I was a little bit confused when the speaker kept referring to "yava" until I realized he meant "java".
Neat tool, but I really don't see this being that much of a time-saver over the built-in tools that Eclipse or Idea has for this.
In addition, using annotations to generate things like "cleanup" blocks around a stream seems dangerous in the long run to me - I don't like having any part of the flow of my code being handled by "magic".
Pronouncing "Java" like "Yava" is definitely a Dutch thing - I was building a Java based financial system for a bank in the Netherlands and it took a while to get used to the way they pronounce it too :)

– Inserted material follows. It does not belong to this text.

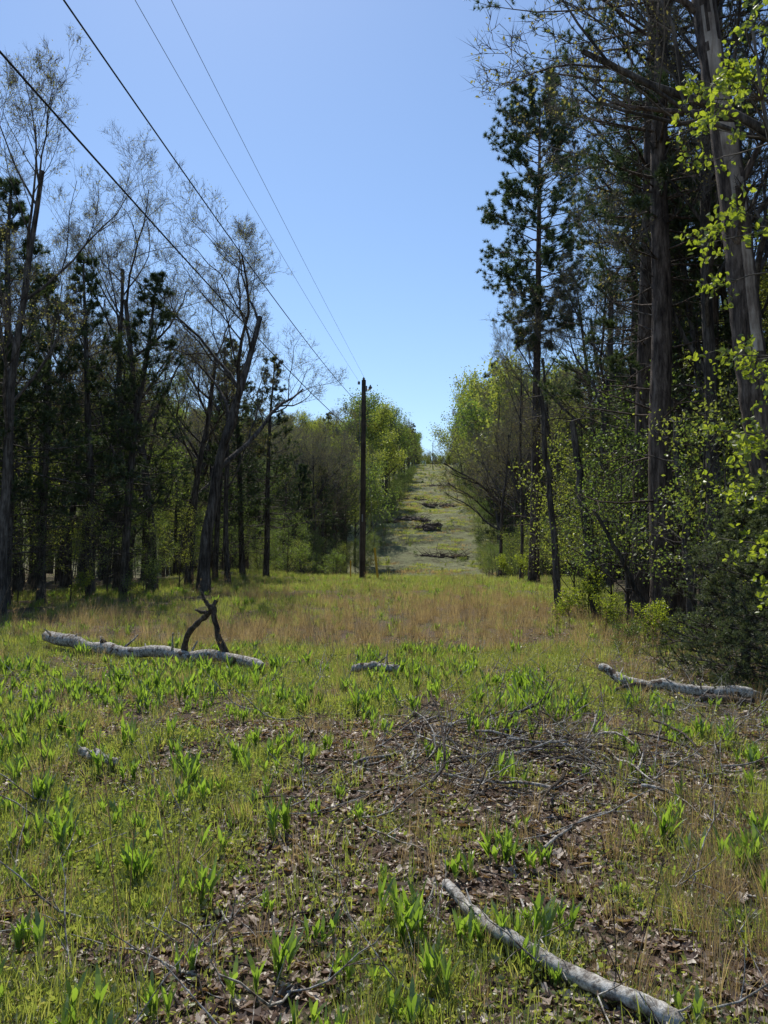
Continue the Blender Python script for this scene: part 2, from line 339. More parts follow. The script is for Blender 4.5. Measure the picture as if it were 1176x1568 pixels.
# --- right side named trees
put('pine_tree',hero,px(816,34),34,22.4,0.4)
put('pine_tree',pines[1],px(1012,15),15,21,1.0)
put('pine_tree',pines[0],px(985,17.5),17.5,22,2.2)
put('pine_tree',pines[1],px(1045,19),19,20,4.2)
put('pine_tree',pines[0],px(975,26),26,17.5,3.2)
put('pine_tree',darkp[0],px(965,21),21,13,2.)
put('pine_tree',darkp[1],px(1090,17),17,12,3.)
put('pine_tree',darkp[0],px(1040,24),24,15,4.)
put('pine_tree',pines[1],px(910,36),36,15,5.)
put('bare_tree',bares[2],px(850,33),33,13,.3)
put('bare_tree',bares[2],px(797,40),40,14.5,1.3,sxy=.7)
put('bare_tree',bares[0],px(765,50),50,14,2.3,sxy=.8)
put('bare_tree',bares[2],px(1080,15),15,17,1.3)
put('bare_tree',bares[0],px(1150,14),14,16,4.3)
put('bare_tree',bares[1],px(1015,22),22,18,4.3,sxy=.8)
# --- left side named trees
put('oak_tree',bares[1],px(312,27),27,15.2,2.6+math.pi,sxy=.9)
put('bare_tree',bares[0],px(235,28),28,15.6,.6)
put('bare_tree',bares[2],px(180,28),28,15.5,1.6)
put('bare_tree',bares[0],px(105,33),33,15,4.6)
put('bare_tree',bares[1],px(60,30),30,15,1.6,sxy=.8)
put('bare_tree',bares[2],px(2,18),18,14.5,3.6)
put('bare_tree',bares[2],px(350,33),33,14,5.)
put('bare_tree',bares[0],px(290,32),32,14.5,3.)
put('pine_tree',darkp[0],px(140,24),24,11.3,.2)
put('pine_tree',darkp[1],px(190,25),25,11.2,1.2)
put('pine_tree',darkp[0],px(65,22),22,9.8,2.2)
put('pine_tree',darkp[1],px(8,20),20,12.5,3.2)
put('pine_tree',darkp[1],px(-40,19),19,11.5,4.2)
put('pine_tree',darkp[0],px(408,40),40,12.2,4.2)
put('pine_tree',darkp[1],px(372,40),40,12.8,5.2)
put('pine_tree',darkp[1],px(330,36),36,11,.9)
rr=RS(77)
for u,d,h in ((30,21,3.2),(110,22,3),(225,27,3.2),(275,30,3.5),(350,38,5),(440,43,4),(20,23,5),(165,26,4),(395,44,3)):
    put('sapling',saps[rr.randint(3)],px(u,d),d,h,rng=rr)
for u,d,h in ((880,23,4),(935,18,3.6),(960,16,4.5),(1060,13,4.5),(1120,12,4),(915,20,5),(845,36,3.5),(800,42,3.5),(985,19,6),(1090,16,6)):
    put('sapling',saps[rr.randint(3)],px(u,d),d,h,rng=rr)
for u,d,h in ((870,16,.9),(925,14.5,.9),(985,13,.8),(1010,12.5,.9),(900,18,1.4),(955,12.2,.6),(1085,10.6,.8),(800,36,1.5),(770,44,1.6),(220,24,1.3),(130,22,1.),(450,44,2),(510,46,1.8)):
    put('shrub',shr[0 if rr.rand()<.65 else 1],px(u,d),d,h,rng=rr)
put('cedar_bush',cedar,px(1135,9.6),9.6,2.6,.5,sxy=1.15)
put('cedar_bush',cedar,px(1180,8.6),8.6,2.5,1.5,sxy=1.1)

# big leaning trunk with a peeled patch at right
rng=RS(91);mb=MB();zs=np.linspace(-.2,14,100)
pp=np.stack([5.95-.085*zs-.0006*zs*zs+.05*np.sin(zs*1.1),11+.02*zs+.05*np.cos(zs*.9),zs+float(hgt(5.95,11))],1)
mb.tube(pp,np.linspace(.26,.14,100)*(1+.025*rng.randn(100)),24,0)
Fq,_,_=mb.F[0];C=mb.V[0][Fq].mean(1);ax=np.stack([np.interp(C[:,2],pp[:,2],pp[:,k]) for k in (0,1)],1)
ang=np.arctan2(C[:,0]-ax[:,0],-(C[:,1]-ax[:,1]))+.15
wd=.75+.6*(fbm(C[:,2]*1.2,0*C[:,2],3)-.5)+.3*(vnoise(C[:,2]*6,ang*2,4)-.5)
pk=(np.abs(ang)<wd)&(C[:,2]>7.0+.3*np.sin(ang*9))&(C[:,2]<9.8+.3*np.sin(ang*7))
pk|=(np.abs(ang-.3)<.25+.2*vnoise(C[:,2]*4,0*ang,8))&(C[:,2]>4.6)&(C[:,2]<6.2)
mb.F[0]=(Fq[~pk],0,True);mb.F.append((Fq[pk],2,True))
for z,dx,L in ((9.9,-1,2.8),(10.6,1,2.6),(8.3,-1,2.0),(11.6,-1,2.6),(7.2,1,1.8),(12.5,.6,2.5),(12.8,-.8,2.4),(6.0,-.9,1.0)):
    q=pp[int((z+.2)/14.2*99)];Q,de=polyline(q,nrm([dx,rng.uniform(-.6,.3),.9]),L,7,.16,.05,rng);mb.tube(Q,np.linspace(.06,.012,8),6,0)
    for j in range(9):
        q2=Q[rng.randint(2,8)];Q2,d2=polyline(q2,child_dir(de,rng.uniform(.5,1.0),rng),L*.38,4,.2,.08,rng);mb.tube(Q2,np.linspace(.016,.004,5),4,0)
        for l in range(4):
            Q3,d3=polyline(Q2[rng.randint(1,5)],child_dir(d2,.7,rng),L*.15,3,.2,.05,rng);mb.tube(Q3,np.linspace(.006,.002,4),3,1)
mkobj('dead_tree',mb.mesh('dead_tree',[M_barkp,M_twig,M_pale]))
rng=RS(92)
for (u0,d0,u1,v1,r) in ((912,18,885,640,.13),(858,19,835,600,.10),(1010,15,920,780,.06),(1060,13.5,1050,640,.10)):
    x0=px(u0,d0);z1=(844-v1)/F*d0+1.6;x1=px(u1,d0);t=np.linspace(0,1,12)[:,None]
    z0=float(hgt(x0,d0))-.1
    Pq=np.array([[x0,d0,z0]])*(1-t)+np.array([[x1,d0+.4,z1]])*t;Pq[1:,:2]+=rng.randn(11,2)*.03
    mb=MB();mb.tube(Pq,np.linspace(r,r*.6,12),8,0,True)
    for j in range(9):
        Q,_=polyline(Pq[rng.randint(4,12)],nrm([rng.randn(),rng.randn(),.2]),rng.uniform(.3,1.1),4,.2,0,rng);mb.tube(Q,np.linspace(.02,.004,5),4,0)
    mkobj('dead_tree',mb.mesh('snag',[M_bark]))
# near bright-leaf sapling at right
rng=RS(95);mb=MB();bx,by=4.0,6.3
P,_=polyline(np.array([bx,by,float(hgt(bx,by))-.1]),nrm([-.02,.02,1]),6.9,16,.03,.03,rng);mb.tube(P,np.linspace(.045,.012,17),8,0)
anch=[]
for k in range(50):
    tt=rng.uniform(.2,1);i=min(int(tt*16),15);a=rng.uniform(0,6.28)
    L=rng.uniform(.5,1.1)*(1.2-.35*tt)
    if rng.rand()<.5: a=rng.uniform(2.3,4.2)
    Q,de=polyline(P[i],nrm([math.cos(a),math.sin(a),.25]),L,6,.12,-.02,rng);mb.tube(Q,np.linspace(.010,.003,7),4,0)
    for j in range(5):
        q=Q[rng.randint(3,7)];Q2,_=polyline(q,child_dir(de,.8,rng),L*.28,3,.15,-.02,rng);mb.tube(Q2,np.linspace(.004,.002,4),3,0);anch+=[Q2[2],Q2[3]]
    anch.append(Q[-1])
mb.leaves(np.array(anch),5,.062,.035,rng,1,.66,-.3,True)
mkobj('maple_sapling',mb.mesh('maple_sapling',[M_twig,M_bright]))

# --- forest masses
rng=RS(101)
pal=pines+darkp+bares+leafy+saps
fm=palette('forest_tree',[v[0] for v in pal]);FH=[v[1] for v in pal]
xs=[];ys=[];ix=[];sc=[]
def addf(x,y,k,H): xs.append(x);ys.append(y);ix.append(k);sc.append(H/FH[k])
for side in (-1,1):
    for n in range(420):
        y=rng.uniform(-2,108);off=1.8+rng.rand()**1.3*25
        x=(Lx(y)-off) if side<0 else (Rx(y)+off)
        if y<17 and side>0 and off<3: continue
        r=rng.rand()
        if r<.40:
            k=9+rng.randint(3);H=rng.uniform(2.5,6.0)
        elif r<.56: k=2+rng.randint(2);H=rng.uniform(8.5,11.5) if side<0 else rng.uniform(9,15)
        elif r<.67: k=rng.randint(2);H=rng.uniform(10,12) if side<0 else rng.uniform(15,21)
        elif r<.89: k=4+rng.randint(3);H=rng.uniform(12,15) if side<0 else rng.uniform(13,19)
        else: k=7+rng.randint(2);H=rng.uniform(9,12) if side<0 else rng.uniform(10,14)
        if y>60 and k<9: H*=1+.5*(y-60)/50*(1 if side<0 else .5)
        if y>10 and y<75:
            u=588+x/y*1140
            if side>0 and u<925: H=min(H,1.6+.26*y)
            if side<0 and 60<u<430: H=min(H,1.6+(.43 if 3<k<7 else .33)*y)
        addf(x,y,k,H)
scat=lambda nm,c,x,y,ix,sc,rg:scatter(nm,c,np.stack([x,y,hgt(x,y)-.1],1),np.stack([0*x,0*x,rg.uniform(0,6.28,len(x))],1),np.repeat(np.array(sc)[:,None],3,1),ix)
scat('forest',fm,np.array(xs),np.array(ys),np.array(ix),sc,rng)
far=[deciduous(201,18,.2,[9,6,5],[.45,.5,.5],.7,.12,.06,(.4,.9),(9,.28,.5,2),3,mats=SM,tmin=.2,tw=.03),
     deciduous(202,18,.2,[9,6,5],[.45,.5,.5],.7,.12,.06,(.4,.9),(7,.28,.5,2),3,mats=UM,tmin=.2,tw=.03),
     deciduous(203,18,.2,[10,6,5,2],[.4,.5,.5,.5],.7,.12,.07,(.4,.8),(2,.16,.4,2),5,ls=.7,mats=DM,tmin=.25,tw=.02),
     pine(204,18,.22,.3,2.6,50,(12,.4,.06),5,8,CM,'cone')]
fc=palette('hill_tree',[v[0] for v in far]);FH2=[v[1] for v in far]
xs=[];ys=[];ix=[];sc=[]
for n in range(4000):
    y=rng.uniform(96,470);x=rng.uniform(-150,190)
    if y<420 and (Lx(y)-1.2<x<Rx(y)+1.2): continue
    near=(-25<x-Lx(y)<45)
    if rng.rand()>.33 and not near: continue
    k=rng.choice(4,p=[.30,.20,.32,.18]);H=rng.uniform(11,20)
    if y<260 and (-9<x-Lx(y)<0): H=rng.uniform(14,25)
    if y<240 and (0<x-Rx(y)<14): H=rng.uniform(19,30)
    if y>420 and Lx(y)<x<Rx(y): H*=.75
    xs.append(x);ys.append(y);ix.append(k);sc.append(H/FH2[k])
scat('hillside_forest',fc,np.array(xs),np.array(ys),np.array(ix),sc,rng)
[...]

>I really don't see this being that much of a time-saver
I don't either, but I do agree with his argument that it will make code more readable. And, w.r.t. the auto-finally block thingy, badly implemented exception handling is a common cause of error in "maintenance mode" codebases. [Yes, code reviews SHOULD happen, etc.]
I think I feel the opposite - that this might make the code a little less readable, unless you know exactly what @Closeable (or whatever it's name was) does. But, to each his own...
The way the Java annotations are defined, it is almost always necessary to understand all annotations before modifying the code. It doesn't have to be this way, but the annotation processor has sufficient power to force it to be this way in practice.
Neat tool, but I really don't see this being that much of a time-saver over the built-in tools that Eclipse or Idea has for this.
In addition, using annotations to generate things like "cleanup" blocks around a stream seems dangerous in the long run to me - I don't like having any part of the flow of my code being handled by "magic".